La nouvelliste a le sens de l'intrigue. Et lorsqu'elle exploite ce talent, le lecteur va immanquablement sourire et marcher dans sa combine. Cela fonctionne particulièrement dans "Avec terrasse", où un personnage, avec ses forces et ses faiblesses, ne rêve que d'une chose: loger dans un lieu avec terrasse. Est-ce trop demander? L'auteure multiplie les obstacles à plaisir. Dans un esprit similaire, "En terre potagère" se plaît à confronter les âmes. C'est une nouvelle finaude: faut-il détester cette vieille dame qui, parce qu'elle a certains droits sur tel terrain, se montre intrusive, presque malgré elle? L'issue s'avère plutôt amère que douce... de même que celle de "Tintamarre et cacahuètes", construite sur les bruits du voisinage.

 

L'auteure aime à jouer avec les mots à l'occasion. De ce point de vue, "Marée haute, marée basse", opportunément située en Bretagne, s'avère magistrale dans l'exploration exhaustive d'un champ lexical, par-delà son intrigue. Son issue tragique fait un contraste inattendu avec l'idée amusante et imagée des verres vides, à marée basse: pour un peu, l'on penserait à "Marée basse", chanson doucement subversive des "Amis de ta femme"... De même, le lecteur aimera dérouler la "Pelote de Phil", mais pas trop souvent - le titre est tout un programme, annonciateur d'une vengeance conjugale habilement construite!

 

Des logements de standing aux ponts sur la Seine en passant par un bateau à l'image de Pen Duick, l'auteure aborde plusieurs types d'habitat et dessine les humains qui les hantent. Elle va jusqu'à évoquer la dernière demeure de chaque être humain, dans la nouvelle "Les talons d'Adeline" qui arrive pertinemment, presque en fin de recueil. Mais est-ce un final idéal? Non: la nouvelliste va encore plus loin, montrant dans "Where you live" un personnage qui va jusqu'à renoncer à son logis, à son identité même. L'auteure lui a donné un titre en anglais, ce qui n'est pas innocent: pour sa sortie de recueil, elle va jusqu'à prendre ses distances avec une langue française qui est sa propre maison.

 

A sa manière, adoptant à l'occasion et avec justesse les voix de ses personnages, Véronique Pingault aborde le thème riche de l'habitat.
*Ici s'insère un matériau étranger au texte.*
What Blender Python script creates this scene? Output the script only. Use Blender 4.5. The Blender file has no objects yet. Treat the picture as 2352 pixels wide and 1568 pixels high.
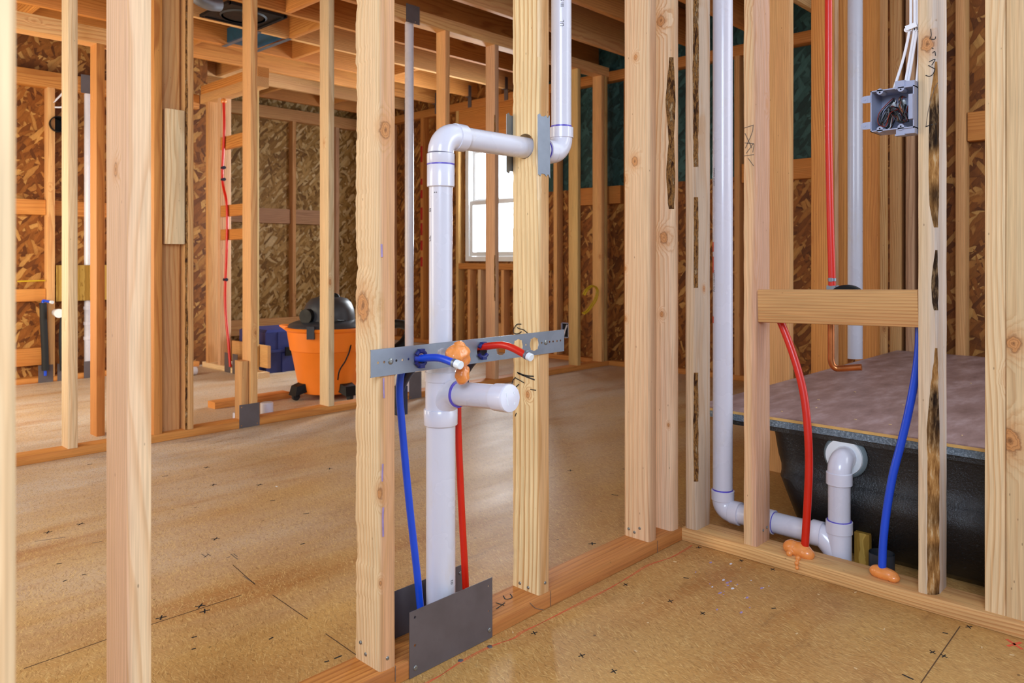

Et c'est à sa manière qu'elle apporte une belle pierre à cet édifice éminemment divers qu'est le genre littéraire de la nouvelle.

 

Véronique Pingault, Les maisons ont aussi leur jardin secret, Louvain-la-Neuve, Quadrature.2015.

 

Autres titres cités:

Joy Sorman, Gros oeuvre, Paris, Gallimard, 2009.

Hélèna Villovitch, L'Immobilier, Paris, Verticales, 2013.